Russia's factories are running at full capacity and with retail turnover growth running at around 6%, Russia's consumer market is in robust health. But despite operating in one of the few European economies growing above 1%, owners are not investing in new capacity.

There are several major changes underway at the moment that has put most business people on the back foot, the main one being the new rules that ban state officials from holding assets or bank accounts abroad. "For the first time since 1992, Russia has imposed restrictions on the flow of capital out of the country. People don't understand the motive or what the next steps will be," says Grafe. "The wealthy are worried this is all the start of something bigger.
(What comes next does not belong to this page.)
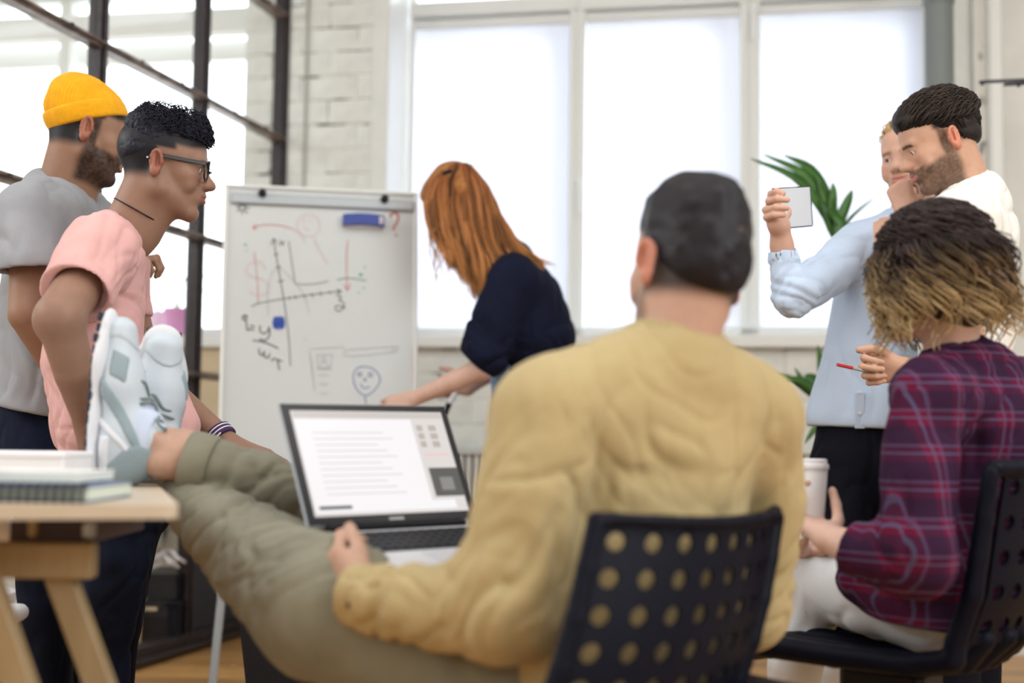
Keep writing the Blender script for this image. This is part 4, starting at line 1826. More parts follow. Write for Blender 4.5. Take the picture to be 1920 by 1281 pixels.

Putin has gone out of his way to say it won't happen, but we did have the conversation [about introducing capital controls] during the worst of the crisis."

Russia still has one of the most open currency regimes of any emerging market and the new rules currently only apply to politicians serving in government, high public officials or those at the top of state-owned companies. But just broaching the subject of restrictions on sending money abroad has put the willies up most oligarchs, who are worried that the rules may eventually be broadened to include them as well. (And remember that Putin explicitly "recommended" the oligarchs that cashed out of TNK-BP to reinvest their billions in Russia.) It is these collywobbles that have been contributing to the disappointingly high levels of capital flight: the CBR was predicting that capital flight would fall to $10bn this year, but it had already reached some $25bn by the end of the first quarter, according to Goldman Sachs.

Still, there may be more clarity come July. The ban on foreign asset ownership is already on the books, but the all-important instructions that explain how the law is to be implemented have not been written yet. These will determine how strictly the new law is to be enforced and how much resources will be given to policing it. Business people are waiting anxiously for these details before deciding what to do next.